*** Data lines ***
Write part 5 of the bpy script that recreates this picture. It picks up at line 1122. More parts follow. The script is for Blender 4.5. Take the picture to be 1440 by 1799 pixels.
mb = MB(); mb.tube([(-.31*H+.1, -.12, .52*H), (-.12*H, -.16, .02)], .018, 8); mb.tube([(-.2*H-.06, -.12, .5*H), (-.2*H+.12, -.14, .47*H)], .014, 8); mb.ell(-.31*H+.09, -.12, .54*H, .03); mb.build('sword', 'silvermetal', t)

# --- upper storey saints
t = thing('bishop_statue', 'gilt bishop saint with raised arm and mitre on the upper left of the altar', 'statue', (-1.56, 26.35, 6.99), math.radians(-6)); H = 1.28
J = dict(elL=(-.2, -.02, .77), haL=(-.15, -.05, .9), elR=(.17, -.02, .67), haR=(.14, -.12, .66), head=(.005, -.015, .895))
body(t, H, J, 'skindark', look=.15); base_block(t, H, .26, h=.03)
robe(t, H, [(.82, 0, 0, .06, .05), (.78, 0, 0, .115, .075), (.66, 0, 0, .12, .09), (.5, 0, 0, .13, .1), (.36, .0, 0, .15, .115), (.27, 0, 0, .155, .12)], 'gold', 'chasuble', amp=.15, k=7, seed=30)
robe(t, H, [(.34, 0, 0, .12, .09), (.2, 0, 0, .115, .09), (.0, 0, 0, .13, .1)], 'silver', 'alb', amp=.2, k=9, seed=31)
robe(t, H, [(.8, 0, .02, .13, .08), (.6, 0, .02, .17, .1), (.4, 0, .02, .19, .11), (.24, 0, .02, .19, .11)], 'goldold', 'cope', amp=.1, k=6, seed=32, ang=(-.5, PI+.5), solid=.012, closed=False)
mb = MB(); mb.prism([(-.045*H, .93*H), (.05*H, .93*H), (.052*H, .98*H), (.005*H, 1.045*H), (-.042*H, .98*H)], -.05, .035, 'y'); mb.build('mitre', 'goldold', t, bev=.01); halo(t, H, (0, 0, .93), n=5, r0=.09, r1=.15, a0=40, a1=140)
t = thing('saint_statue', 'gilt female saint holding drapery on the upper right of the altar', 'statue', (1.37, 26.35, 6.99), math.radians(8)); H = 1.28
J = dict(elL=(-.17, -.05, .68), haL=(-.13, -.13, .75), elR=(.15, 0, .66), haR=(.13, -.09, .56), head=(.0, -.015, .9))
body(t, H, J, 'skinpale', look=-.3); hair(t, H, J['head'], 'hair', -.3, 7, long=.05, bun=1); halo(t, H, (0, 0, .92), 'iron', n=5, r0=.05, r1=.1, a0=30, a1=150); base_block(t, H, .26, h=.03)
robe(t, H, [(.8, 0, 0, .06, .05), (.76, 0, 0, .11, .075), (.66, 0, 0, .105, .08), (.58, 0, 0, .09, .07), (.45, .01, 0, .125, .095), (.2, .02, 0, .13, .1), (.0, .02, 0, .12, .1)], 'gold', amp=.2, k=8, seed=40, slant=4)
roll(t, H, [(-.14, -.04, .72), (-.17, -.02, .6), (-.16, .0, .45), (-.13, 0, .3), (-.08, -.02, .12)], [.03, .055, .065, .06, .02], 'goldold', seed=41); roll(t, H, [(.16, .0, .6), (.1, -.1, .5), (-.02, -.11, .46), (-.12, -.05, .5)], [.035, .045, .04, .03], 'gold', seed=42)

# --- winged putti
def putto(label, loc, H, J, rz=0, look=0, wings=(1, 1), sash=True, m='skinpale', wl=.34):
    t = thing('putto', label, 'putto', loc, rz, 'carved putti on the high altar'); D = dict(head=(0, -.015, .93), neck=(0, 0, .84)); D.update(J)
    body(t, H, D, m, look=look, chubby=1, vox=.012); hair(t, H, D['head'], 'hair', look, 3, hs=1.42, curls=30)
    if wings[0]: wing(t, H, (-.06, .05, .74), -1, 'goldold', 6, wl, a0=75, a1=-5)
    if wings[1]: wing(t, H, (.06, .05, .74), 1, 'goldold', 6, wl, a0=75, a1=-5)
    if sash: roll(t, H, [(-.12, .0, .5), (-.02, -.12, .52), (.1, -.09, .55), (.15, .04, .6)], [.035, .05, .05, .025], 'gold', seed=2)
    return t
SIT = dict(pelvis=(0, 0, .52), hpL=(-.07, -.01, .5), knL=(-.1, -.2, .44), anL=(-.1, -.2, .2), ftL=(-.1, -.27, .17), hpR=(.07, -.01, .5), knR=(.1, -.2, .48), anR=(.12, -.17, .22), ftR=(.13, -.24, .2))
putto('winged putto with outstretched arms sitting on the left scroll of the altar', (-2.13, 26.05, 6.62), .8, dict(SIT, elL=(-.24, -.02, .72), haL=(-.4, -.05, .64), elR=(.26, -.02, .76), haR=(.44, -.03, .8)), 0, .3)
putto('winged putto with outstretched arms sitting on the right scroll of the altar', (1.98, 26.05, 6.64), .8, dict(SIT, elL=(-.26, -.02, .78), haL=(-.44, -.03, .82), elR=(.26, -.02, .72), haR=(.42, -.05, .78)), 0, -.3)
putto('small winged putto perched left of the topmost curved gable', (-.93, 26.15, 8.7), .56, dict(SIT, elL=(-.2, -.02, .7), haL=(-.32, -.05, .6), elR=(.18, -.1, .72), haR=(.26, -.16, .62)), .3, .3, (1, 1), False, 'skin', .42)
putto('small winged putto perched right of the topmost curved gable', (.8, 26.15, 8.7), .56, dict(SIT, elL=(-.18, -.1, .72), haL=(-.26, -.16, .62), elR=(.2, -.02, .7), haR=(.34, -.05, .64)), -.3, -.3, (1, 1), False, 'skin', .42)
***
Exercise
Starting at the first line of the data above, please restate word for word every line up to and including the one that holds "mb.build('sword', 'silvermetal', t)", and add nothing else.

Output
Write part 5 of the bpy script that recreates this picture. It picks up at line 1122. More parts follow. The script is for Blender 4.5. Take the picture to be 1440 by 1799 pixels.
mb = MB(); mb.tube([(-.31*H+.1, -.12, .52*H), (-.12*H, -.16, .02)], .018, 8); mb.tube([(-.2*H-.06, -.12, .5*H), (-.2*H+.12, -.14, .47*H)], .014, 8); mb.ell(-.31*H+.09, -.12, .54*H, .03); mb.build('sword', 'silvermetal', t)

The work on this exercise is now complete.